If I believe that I will learn something or become engaged in an emotion and/or cathartic moment of cinematic magic, I will see a film. Movies are meant to be viewed and reviewed by all different types of people. Some movies are not “my cup of tea” but I know they are valid and have merit.

Other films I love and realize they are not viewed in the same light by many other people. The same is true for all art forms, including paintings and literature. But the criteria for movie-going cannot be narrowed to a bias that some of another generation can reduce to “kick-ass” cinema, as I call it. “Kick-ass cinema” can be defined as a type of film where the predominant emotion is one of elation when the hero “kicks-ass” against the protagonist and the entire film-making experience is cathartic only for those who view life through a very narrow window.

This is not really a new problem for film-makers and there are a number of films that have been made from the post-WWII generation through today catering to the “kick-ass” audience. However, the types of films that have lingered in the highest-grossing list and the ones that have earned sequels in the past ten to twenty years represent the “dumbing-down’ of a large portion of the movie-going audience.
To be fair, films like Titanic & Avatar don’t really figure in this category. But films like “Fast & Furious”, Transformers and other mindless high-speed car chase action films are fast becoming the sure-fire hits for Hollywood studios. These films are the counter-point to the small, independent pictures that have been made in the U.S. and abroad since the ‘60’s.
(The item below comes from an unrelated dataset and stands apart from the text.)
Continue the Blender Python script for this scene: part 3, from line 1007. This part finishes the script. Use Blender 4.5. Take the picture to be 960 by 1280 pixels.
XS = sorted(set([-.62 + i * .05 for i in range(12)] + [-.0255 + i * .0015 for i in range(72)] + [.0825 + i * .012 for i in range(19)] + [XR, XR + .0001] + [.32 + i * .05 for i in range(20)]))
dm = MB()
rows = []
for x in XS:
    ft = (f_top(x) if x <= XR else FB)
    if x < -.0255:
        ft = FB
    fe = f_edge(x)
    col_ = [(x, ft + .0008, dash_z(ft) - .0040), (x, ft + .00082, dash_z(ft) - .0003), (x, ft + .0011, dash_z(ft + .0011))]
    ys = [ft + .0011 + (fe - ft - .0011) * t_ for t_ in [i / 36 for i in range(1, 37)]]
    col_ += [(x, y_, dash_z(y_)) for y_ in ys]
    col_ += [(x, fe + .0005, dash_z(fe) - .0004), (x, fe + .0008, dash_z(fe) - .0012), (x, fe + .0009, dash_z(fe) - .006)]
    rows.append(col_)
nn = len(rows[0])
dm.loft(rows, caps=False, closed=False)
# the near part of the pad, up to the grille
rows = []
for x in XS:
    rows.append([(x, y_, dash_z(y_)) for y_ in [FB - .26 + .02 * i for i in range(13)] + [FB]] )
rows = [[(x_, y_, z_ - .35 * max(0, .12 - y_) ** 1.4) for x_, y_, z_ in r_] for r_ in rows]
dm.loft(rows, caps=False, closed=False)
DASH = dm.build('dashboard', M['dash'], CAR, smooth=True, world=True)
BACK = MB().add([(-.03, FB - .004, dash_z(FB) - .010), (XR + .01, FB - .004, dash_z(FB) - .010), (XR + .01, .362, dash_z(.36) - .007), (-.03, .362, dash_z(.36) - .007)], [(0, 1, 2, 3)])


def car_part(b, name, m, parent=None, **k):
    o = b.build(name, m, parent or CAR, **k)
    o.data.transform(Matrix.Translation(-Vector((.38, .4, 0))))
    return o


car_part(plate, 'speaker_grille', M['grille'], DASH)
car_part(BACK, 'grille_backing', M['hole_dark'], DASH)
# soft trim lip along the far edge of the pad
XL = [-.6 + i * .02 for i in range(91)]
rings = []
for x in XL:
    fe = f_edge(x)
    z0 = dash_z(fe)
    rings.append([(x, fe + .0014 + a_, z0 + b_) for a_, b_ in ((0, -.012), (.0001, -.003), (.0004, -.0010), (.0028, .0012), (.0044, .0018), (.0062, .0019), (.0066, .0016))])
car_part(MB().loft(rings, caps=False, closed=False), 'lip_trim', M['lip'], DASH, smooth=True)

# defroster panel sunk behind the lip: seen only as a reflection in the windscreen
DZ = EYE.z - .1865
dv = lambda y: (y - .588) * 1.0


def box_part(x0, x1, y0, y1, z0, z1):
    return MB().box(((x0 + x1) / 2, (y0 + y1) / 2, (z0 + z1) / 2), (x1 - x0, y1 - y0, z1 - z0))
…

The breakdown of the old Hollywood studio system did spawn independent and foreign films that make us think. But the “kick-ass” brand of film-making makes money and that is why they are here to stay. At some point in our lives, as we age, we start to ask ourselves how much money we want to spend to be entertained by the same mindless pap that is being paraded on screen and masquerades for “entertainment?” Speaking for myself, this is a nasty apocalyptic thought. Even the notion of having to waste two or more hours sitting through this type of dribble has made the very thought of becoming a film critic akin to someone condemned to a torture chamber.
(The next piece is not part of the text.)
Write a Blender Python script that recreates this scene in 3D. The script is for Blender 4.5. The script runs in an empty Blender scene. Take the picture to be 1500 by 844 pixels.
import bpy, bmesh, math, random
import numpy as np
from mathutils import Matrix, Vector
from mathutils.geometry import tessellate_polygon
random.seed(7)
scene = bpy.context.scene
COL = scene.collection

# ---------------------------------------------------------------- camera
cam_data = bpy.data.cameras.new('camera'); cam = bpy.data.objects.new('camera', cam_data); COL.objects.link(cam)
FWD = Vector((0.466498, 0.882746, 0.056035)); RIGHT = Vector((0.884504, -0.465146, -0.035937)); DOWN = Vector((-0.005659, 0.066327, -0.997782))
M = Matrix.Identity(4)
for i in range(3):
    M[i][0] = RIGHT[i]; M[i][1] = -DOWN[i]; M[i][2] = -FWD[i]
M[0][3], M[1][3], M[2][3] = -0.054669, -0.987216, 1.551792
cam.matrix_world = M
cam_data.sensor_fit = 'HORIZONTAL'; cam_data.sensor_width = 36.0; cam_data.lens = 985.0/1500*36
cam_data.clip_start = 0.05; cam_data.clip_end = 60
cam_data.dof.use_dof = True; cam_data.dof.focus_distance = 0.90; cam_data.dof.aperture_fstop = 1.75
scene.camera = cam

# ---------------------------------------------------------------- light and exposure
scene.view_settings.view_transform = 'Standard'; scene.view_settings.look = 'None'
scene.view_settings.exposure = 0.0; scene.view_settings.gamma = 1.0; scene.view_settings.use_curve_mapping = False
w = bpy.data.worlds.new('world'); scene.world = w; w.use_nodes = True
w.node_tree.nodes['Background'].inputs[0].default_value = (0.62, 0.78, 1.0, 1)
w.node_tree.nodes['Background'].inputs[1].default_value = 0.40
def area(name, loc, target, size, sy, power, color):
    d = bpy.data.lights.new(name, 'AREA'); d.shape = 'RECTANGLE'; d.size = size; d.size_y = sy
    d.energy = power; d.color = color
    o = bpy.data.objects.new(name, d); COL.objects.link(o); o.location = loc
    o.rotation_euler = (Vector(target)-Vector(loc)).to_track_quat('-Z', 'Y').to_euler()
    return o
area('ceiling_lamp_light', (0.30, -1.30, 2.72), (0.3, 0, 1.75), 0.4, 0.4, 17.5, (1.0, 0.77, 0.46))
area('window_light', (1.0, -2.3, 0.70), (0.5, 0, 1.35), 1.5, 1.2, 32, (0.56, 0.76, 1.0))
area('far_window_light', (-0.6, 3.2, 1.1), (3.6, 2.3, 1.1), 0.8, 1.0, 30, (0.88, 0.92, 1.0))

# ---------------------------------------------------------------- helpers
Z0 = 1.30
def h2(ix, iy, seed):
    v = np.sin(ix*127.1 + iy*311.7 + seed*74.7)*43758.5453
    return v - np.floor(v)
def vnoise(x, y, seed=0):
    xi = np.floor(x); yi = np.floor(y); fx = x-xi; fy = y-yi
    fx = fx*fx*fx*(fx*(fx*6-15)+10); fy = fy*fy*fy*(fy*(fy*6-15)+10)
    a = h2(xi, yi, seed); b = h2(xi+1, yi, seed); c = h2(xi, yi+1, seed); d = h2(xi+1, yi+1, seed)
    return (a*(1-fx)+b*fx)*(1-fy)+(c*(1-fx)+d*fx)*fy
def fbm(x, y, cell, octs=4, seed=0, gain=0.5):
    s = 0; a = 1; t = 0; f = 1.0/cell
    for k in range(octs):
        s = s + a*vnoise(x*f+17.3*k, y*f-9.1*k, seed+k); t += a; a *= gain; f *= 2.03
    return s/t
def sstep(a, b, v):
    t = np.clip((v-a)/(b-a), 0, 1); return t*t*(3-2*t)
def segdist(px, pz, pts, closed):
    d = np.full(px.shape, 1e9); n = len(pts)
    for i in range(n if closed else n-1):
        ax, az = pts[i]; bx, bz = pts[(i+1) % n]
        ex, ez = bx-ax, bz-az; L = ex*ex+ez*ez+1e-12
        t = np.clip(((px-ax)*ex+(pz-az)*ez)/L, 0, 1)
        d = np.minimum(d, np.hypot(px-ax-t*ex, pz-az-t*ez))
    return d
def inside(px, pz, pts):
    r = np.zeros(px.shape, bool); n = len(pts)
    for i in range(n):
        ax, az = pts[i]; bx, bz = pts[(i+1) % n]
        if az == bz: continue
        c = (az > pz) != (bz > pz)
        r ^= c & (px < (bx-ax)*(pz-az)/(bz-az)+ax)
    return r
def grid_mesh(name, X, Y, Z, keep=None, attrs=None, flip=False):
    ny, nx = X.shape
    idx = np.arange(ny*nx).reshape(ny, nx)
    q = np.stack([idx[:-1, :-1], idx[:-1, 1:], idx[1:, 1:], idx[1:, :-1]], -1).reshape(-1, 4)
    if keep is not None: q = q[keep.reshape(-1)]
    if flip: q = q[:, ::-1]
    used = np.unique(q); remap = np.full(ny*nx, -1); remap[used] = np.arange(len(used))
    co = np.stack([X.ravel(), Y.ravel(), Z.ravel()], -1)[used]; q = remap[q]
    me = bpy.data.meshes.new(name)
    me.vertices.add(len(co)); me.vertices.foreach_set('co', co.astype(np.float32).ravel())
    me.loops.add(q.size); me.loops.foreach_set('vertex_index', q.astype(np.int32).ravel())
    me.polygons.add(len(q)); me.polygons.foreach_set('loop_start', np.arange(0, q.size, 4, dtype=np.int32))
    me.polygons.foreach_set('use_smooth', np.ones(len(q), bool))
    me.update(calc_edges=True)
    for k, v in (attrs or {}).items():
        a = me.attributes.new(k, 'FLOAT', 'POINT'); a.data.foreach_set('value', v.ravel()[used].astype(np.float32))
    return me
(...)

One of the most satisfying addendums I have seen in recent times comes in one of my least favorite movie guides, “Entertainment Weekly.” In the sidebar, there is a list where the highest-grossing films of all times are adjusted for inflation, and the list begins to look quite different. (“Gone with the Wind” comes out on top, I do believe!)

So the good news is that there are still great films being made, even in Hollywood. But the demand is high for pabulum and dribble being churned out of Hollywood simply to generate revenue, and that is all we may eventually get. Imagination and originality in plots and content are all that should be asked for in good film-making. It’s not too much to ask and we should all demand more of it in the days and decades to come.

Capsule Review: The Wolfman

I like “old school” movies such as these because if you go to see a movie about werewolves, you would expect blood and gore. And this picture delivers that. Anthony Hopkins and Benecio del Toro are good in their parts. Hopkins reminds me a bit of the old Boris Karloff who would behave in horror films the way he was expected to behave. He was there to deliver a “menacing persona” that would encompass a whole spectrum of horror we had come to expect from his presence in a movie.

In this case, Hopkins doesn’t even have to extend himself much to allow us to identify him with the menacing persona. He delivers it in his voice. The plot is pretty standard as wolfman plots go, but my one big complaint was the fact that the character del Toro played was supposed to be an actor. That footage must have ended up on the cutting room floor as we never see him, save for one brief flash, acting. But the idea would have been interesting enough to further the characters development and was instead, simply thrown out as an interesting aside to his character.

The movie is fairly forgettable, but there are worst wolfman movies out there. Unfortunately, I don’t have to guess because I have seen a few of them! The movie is a good popcorn movie for Friday night horror but not worth the trip to the cinema.